Avneet Rooprai remembers laughing as more than 30 Evelyn Scott School kindergarten students left the Denman Prospect Community Garden a couple of weeks ago.
“They had so much fun planting banksia, rosemary and bottlebrush,” Avneet says.
“They were thanking everyone and everything – they thanked the garden beds for having them, the plants and even the individual gravel rocks on the ground.
“It was so cute.”
It was one moment of pure joy among many that the garden has brought Avneet – and other Denman Prospect residents – in the four months since it opened. The community garden is located at 37 Kondelea Way, between the Denman Prospect sales office and Denman Play.

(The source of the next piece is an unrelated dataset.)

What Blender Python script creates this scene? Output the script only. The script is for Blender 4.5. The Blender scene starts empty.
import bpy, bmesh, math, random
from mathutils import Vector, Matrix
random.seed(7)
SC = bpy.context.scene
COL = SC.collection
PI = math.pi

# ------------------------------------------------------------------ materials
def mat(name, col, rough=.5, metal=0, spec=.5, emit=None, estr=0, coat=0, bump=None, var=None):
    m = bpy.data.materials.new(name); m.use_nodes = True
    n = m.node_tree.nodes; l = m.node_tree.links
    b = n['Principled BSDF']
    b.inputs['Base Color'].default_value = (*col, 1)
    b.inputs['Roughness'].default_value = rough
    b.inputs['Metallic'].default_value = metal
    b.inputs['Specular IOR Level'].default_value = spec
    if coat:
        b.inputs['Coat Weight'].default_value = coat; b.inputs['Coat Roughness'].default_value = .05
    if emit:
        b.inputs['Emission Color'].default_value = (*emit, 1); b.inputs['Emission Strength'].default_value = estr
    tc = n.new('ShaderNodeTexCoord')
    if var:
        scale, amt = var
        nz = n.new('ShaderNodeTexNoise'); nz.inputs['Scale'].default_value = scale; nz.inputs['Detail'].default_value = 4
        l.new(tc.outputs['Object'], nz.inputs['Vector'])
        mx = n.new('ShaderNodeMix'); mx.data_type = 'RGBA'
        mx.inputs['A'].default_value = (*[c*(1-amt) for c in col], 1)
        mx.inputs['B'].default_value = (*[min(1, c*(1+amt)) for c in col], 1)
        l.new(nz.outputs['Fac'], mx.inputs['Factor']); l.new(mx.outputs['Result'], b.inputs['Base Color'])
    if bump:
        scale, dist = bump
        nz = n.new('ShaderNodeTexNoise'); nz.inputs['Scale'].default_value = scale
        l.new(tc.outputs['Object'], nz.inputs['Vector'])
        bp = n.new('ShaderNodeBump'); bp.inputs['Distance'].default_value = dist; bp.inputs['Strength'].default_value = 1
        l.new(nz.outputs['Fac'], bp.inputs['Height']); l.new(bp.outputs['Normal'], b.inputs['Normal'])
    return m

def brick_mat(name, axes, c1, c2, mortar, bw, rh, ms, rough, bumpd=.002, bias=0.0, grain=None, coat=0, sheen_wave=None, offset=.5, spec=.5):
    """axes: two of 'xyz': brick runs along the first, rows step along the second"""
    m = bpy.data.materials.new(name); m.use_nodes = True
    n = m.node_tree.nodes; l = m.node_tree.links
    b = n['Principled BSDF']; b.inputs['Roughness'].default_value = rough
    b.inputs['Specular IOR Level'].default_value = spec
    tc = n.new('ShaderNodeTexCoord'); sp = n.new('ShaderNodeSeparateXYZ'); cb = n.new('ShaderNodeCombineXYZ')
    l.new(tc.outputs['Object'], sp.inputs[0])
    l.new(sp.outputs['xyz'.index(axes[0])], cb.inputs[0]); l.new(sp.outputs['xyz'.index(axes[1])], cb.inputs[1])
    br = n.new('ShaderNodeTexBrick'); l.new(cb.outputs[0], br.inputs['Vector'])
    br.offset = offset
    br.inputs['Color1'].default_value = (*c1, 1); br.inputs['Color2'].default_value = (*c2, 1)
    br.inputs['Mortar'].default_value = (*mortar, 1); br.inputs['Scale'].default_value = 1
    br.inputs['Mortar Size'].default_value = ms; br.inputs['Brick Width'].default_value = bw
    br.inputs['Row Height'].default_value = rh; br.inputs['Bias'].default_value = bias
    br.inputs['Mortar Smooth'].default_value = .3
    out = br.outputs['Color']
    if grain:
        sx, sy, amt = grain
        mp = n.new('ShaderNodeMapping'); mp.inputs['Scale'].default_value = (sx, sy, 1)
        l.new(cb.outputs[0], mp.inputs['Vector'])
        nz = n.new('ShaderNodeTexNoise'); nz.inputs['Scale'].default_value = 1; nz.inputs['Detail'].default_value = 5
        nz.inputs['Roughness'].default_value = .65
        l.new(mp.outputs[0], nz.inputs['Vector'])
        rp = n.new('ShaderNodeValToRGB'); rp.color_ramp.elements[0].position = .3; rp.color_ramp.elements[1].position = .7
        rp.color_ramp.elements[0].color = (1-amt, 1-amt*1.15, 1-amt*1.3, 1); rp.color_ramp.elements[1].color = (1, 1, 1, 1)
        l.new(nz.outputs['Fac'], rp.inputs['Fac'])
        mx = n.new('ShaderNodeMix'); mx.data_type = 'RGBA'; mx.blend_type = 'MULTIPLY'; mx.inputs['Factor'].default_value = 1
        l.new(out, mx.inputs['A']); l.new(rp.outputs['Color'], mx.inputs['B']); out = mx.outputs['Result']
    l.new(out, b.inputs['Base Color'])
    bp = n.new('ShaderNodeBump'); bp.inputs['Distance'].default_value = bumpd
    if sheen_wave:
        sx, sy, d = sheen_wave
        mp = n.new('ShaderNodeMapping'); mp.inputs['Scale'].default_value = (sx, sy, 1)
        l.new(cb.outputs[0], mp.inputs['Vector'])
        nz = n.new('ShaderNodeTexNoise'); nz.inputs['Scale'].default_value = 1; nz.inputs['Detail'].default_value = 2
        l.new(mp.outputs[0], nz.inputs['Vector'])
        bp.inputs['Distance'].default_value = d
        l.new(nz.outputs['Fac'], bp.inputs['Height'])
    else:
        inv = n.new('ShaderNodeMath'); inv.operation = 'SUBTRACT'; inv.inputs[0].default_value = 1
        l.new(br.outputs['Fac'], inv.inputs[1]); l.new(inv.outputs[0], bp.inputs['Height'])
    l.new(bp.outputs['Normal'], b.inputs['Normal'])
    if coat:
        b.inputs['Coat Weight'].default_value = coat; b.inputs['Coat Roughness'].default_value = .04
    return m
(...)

A dedicated team of residents, among them full-time public servants, retirees, work-from-homers and full-time artists – lovingly tends to the garden beds at the community garden every day. As a result, the garden is packed with peas, garlic, cabbage, spinach, rocket, carrot and beans. (“Yes, lots of produce thrives in Canberra’s colder months,” Avneet says.)
The active volunteers get “first dibs” on the produce when it’s harvested, but so much is being grown the gardeners will soon place a basket out the front of the garden for residents to be able to help themselves.
“We want people to know they can call past and pick up something fresh to go in or with their dinner,” Avneet says.
The community garden is a natural extension of what’s already happening in people’s homes in Denman Prospect, Avneet says, with lots of people – particularly in apartments – growing vegetables and herbs in large pots.
Avneet herself had so many surplus tomatoes from her own garden in summer she turned them into sauce and pickled and canned them before taking them door-to-door at her apartment complex.
“I just knocked and said, ‘Would you like some tomatoes or broccoli?’,” she says.
“You don’t want to throw it away. As it’s grown you’ve tended it, and put in so much love and care, you don’t want to see it wasted.”
When the idea of a community garden was first flagged at a Denman Prospect community meeting earlier this year, residents jumped at the opportunity. More than 100 people have joined the garden’s Facebook group.
While the current garden is temporary – a permanent community garden will be established in the next stage of Denman Prospect, Denman North – it’s bringing together suburb neighbours in a unique and fun way. And there’s nourishing food at the end of all the work.
“One of the working bees we had about a month ago, it was raining,” Avneet says.
“There were four or five of us there, all in our hoodies, and it started drizzling.
“But none of us wanted to go. We wanted to get the weeding done and we were all working, laughing and talking through the rain.
“It was so much fun and a truly beautiful day.”